Tuesday, August 10, 2004

If I could have been a linguist . . .

Dragon Mood? -- do dragons have tongues???

Following up on the previous post about Dravidians, I ran across a fascinating (for me, anyway) article about the connection between Dravidian languages and the supposedly mother-of-all-languages, Indo-European.

Here's an excerpt from this lengthy linguistic monograph by V. Keerthi Kumar, written in 1999, where he talks about the "Dravidian birthmarks on Indo-European."

"It was in 1786, that Sir William Jones, an English judge of Supreme Court in Calcutta who is more famous as the founder of Comparative Philology, pronounced a statement in his address to the Royal Asiatic Society of Bengal, which subsequently proved to be a milestone in the history of the Indo-European languages. Sir Jones stated: "The Sanskrit language, whatever be its antiquity, is of a wonderful structure; more perfect than Greek, more copious than Latin, and more exquisitely refined than either; yet bearing to both of them a stronger affinity both in the roots of verbs and in the forms of grammar, than could possibly have been produced by accident; so strong indeed that no philologer could examine them all three, without believing them to have sprung from some common source, which perhaps, no longer exists. There is a similar reason though not quite so forcible, for supposing that both the Gothick and the Celtick, though blended with a different idiom, had the same origin with the Sanskrit; and the old Persian might be added to the family."

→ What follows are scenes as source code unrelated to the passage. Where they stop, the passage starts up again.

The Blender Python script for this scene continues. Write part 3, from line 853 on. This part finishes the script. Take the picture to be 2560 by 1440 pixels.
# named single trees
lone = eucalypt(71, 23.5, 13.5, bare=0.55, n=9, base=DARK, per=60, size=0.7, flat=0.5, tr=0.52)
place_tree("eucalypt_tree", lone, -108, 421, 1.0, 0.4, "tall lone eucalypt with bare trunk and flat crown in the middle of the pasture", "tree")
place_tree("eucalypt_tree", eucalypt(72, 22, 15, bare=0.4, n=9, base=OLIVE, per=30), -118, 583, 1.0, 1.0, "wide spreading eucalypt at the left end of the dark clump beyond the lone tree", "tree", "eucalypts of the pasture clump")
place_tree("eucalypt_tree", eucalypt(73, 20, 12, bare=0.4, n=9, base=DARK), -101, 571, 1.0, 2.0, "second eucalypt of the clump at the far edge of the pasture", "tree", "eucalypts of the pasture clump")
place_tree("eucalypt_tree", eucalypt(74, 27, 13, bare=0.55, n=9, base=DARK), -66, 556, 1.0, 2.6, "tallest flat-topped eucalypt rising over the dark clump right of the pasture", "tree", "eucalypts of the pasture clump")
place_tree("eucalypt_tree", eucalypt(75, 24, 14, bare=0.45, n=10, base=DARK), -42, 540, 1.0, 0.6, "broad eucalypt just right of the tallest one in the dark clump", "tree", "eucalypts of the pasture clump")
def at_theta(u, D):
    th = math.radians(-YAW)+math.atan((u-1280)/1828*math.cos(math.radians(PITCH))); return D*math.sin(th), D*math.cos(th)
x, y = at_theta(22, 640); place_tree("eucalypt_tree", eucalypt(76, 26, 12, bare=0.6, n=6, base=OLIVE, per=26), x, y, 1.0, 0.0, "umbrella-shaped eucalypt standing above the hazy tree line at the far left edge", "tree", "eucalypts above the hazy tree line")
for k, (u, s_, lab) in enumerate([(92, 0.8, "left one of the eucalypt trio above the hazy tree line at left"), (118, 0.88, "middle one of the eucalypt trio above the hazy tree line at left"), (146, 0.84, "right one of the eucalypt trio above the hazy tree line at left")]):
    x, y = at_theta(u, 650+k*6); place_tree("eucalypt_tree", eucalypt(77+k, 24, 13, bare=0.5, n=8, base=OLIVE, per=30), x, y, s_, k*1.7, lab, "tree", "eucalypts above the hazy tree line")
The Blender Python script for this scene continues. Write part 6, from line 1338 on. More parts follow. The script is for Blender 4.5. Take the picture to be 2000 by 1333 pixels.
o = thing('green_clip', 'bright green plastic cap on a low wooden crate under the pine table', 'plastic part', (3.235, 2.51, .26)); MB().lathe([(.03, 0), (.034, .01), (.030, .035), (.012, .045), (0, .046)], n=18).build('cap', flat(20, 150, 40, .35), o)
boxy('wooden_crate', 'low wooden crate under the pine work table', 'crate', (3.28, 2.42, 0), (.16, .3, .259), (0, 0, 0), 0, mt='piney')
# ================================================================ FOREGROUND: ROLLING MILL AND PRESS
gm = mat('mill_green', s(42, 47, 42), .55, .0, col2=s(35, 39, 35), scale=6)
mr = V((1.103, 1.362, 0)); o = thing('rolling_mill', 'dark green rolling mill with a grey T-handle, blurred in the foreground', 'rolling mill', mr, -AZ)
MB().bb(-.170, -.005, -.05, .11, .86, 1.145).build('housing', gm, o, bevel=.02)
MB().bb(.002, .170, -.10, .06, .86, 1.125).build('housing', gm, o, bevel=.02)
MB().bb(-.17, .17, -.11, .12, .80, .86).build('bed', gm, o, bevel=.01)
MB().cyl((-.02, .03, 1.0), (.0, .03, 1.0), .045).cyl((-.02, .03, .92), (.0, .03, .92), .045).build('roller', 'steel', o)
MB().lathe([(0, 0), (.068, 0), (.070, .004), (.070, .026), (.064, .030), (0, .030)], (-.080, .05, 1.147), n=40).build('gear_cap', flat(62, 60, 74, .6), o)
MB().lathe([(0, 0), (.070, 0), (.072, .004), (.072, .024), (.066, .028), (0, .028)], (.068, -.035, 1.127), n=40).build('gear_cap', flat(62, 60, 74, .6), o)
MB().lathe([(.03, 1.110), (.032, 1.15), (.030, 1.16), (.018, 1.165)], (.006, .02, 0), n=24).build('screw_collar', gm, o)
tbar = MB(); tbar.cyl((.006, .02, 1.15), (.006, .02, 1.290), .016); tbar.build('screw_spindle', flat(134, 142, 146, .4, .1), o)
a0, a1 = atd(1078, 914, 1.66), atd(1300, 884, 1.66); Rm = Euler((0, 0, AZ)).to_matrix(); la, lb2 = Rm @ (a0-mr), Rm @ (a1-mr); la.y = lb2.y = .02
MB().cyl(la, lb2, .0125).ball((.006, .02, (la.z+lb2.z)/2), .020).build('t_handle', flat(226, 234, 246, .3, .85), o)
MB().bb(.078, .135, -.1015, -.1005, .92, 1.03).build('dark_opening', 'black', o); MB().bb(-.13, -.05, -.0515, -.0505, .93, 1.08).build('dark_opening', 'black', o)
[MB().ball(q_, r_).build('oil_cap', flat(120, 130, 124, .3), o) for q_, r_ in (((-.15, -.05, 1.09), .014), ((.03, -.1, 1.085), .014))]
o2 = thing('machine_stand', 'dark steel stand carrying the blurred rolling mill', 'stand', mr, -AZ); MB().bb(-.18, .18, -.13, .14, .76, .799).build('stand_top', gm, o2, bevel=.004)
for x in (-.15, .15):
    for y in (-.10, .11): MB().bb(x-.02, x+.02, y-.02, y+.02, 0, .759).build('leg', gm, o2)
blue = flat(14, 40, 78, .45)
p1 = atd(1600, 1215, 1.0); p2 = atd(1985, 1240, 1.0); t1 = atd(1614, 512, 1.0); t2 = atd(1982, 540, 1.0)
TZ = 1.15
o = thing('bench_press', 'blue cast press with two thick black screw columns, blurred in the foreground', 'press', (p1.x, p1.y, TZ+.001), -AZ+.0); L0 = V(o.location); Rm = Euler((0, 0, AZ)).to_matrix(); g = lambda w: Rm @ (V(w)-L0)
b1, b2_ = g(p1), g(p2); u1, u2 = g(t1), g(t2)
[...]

[Wonderful history, wouldn't you say?]

It should be pointed out that many other scholars of his century had conceived similar ideas concerning Indo-European languages, but it was Sir Jones who distinctly departed from their main thinking that Greek and Latin were derived from Sanskrit. He emphatically stated that all three: Sanskrit, Greek, and Latin were derived from a common source. Thus, Sir Jones was the first one to fully and cogently articulate the testimony for the common source, the ancient parent language of Sanskrit, Greek, Latin, and other languages which were mentioned by him in his above noted statement, and to the short list of which more than a hundred Indo-European languages spoken by more than half the total population of the world have been subsequently added by other scholars. It should also be pointed out that this realization of the common source of Indo-European inaugurated a period during which a number of eminent European scholars advocated an Asiatic origin of the Indo-European languages, even though they did not look for its seat of concentration as far down south as southern India where not less than twenty-seven Dravidian languages are spoken in their purest available form today.

[And I love hearing Mr. Kumar talk about Jones' creative thinking, going against the popular and established ideas on language origins.

Some of these scholars were also convinced that prehistoric Europe was populated by a dark-haired people, an opinion echoed even by relatively recent historians such as H. G. Wells. In a letter to the Polish Prince Adam Czartoryski, Sir Jones himself had written: "Many learned investigators of antiquity are fully persuaded, that a very old and almost primaeval language was in use among these northern nations, from which not only the Celtic dialects, but even the Greek and Latin are derived."

[Again, fascinating history, yes? Don't you wonder who those dark-haired people were?]